The name Peter B. Kyne isn’t mentioned throughout Tracy these days with the changing of the name of the Tracy High football stadium from Peter B. Kyne Field to Wayne Schneider Stadium.

But onetime Tracy Press sports editor Ron Flatter has come across that name in his duties as managing editor of the website Horse Racing Nation in Louisville, Kentucky.

Ron, who always reminds anyone he had been introduced to that his name is Flatter “not Rounder,” recently reported that he was working on a story that the struggling Golden Gate Fields race track in Albany just north of Berkeley was being closed for good in five months.

During his research into the Horse Racing Nation archives, Ron discovered that Peter B. Kyne was related to a guy named Bill Kyne, who in the early 1930s was very active in reviving horse-race betting in the California and opened the Bay Meadows race track in a field near San Mateo in 1934.

Peter B. Kyne, whose relationship to Bill Kyne was never fully explained, became president of the California Jockey Club.

“So there you go,” Ron wrote. “Racing may be dying, but the Kyne name is everlasting.”

As author of the Cappy Ricks adventure novels centered in Alaska, Peter B. Kyne was an active member of the Bohemian Club of San Francisco.
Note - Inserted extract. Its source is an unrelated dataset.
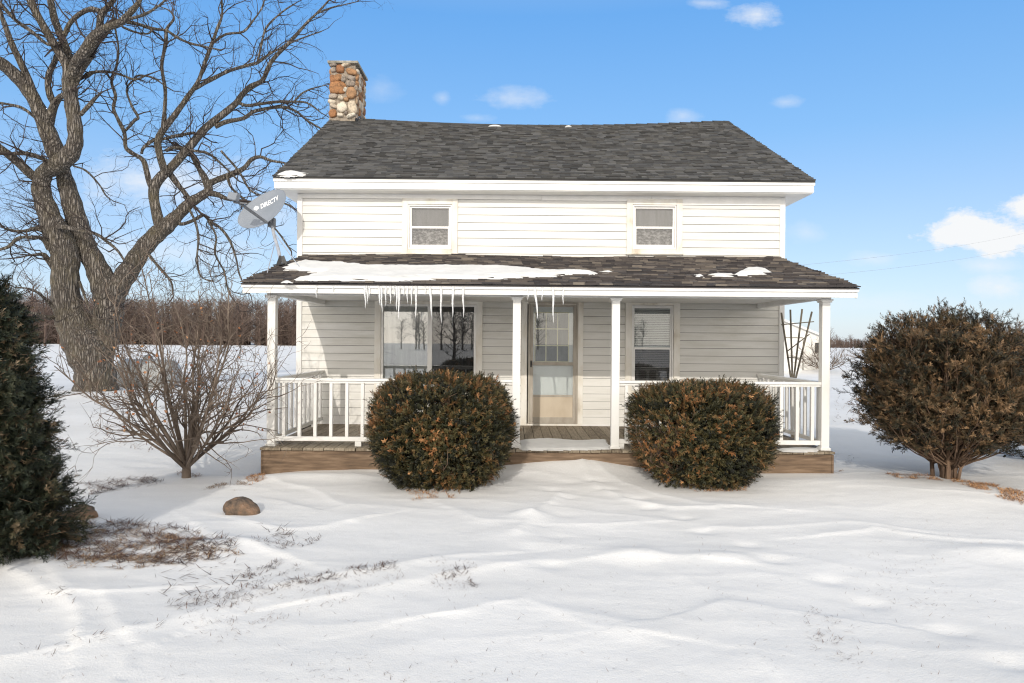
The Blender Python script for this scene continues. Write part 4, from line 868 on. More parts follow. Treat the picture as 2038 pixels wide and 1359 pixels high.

Kyne was part of a group of Bohemian Club members who in 1927 adopted the re-established Tracy High football team. Their leader, A.J. “Gus” Russell, was president of the San Francisco-based Santa Fe Lumber Co. which operated the Tracy Lumber Co. and provided the Tracy connection.

After building a fence around the field, the Bohemians named it and the trophy for the team’s most-valuable player for their friend Peter B. Kyne.

Although the Peter B. Kyne name has mostly disappeared from use, it isn’t completely gone from the Tracy High football scene. The outstanding player trophy is still named for him, and though the football stadium bears the Wayne Schneider name, the playing field itself is still officially named Peter B. Kyne Field. That designation, as far as I know, is never used, and the name of the author and the early California horse-racing promoter continues its fade into Tracy’s past.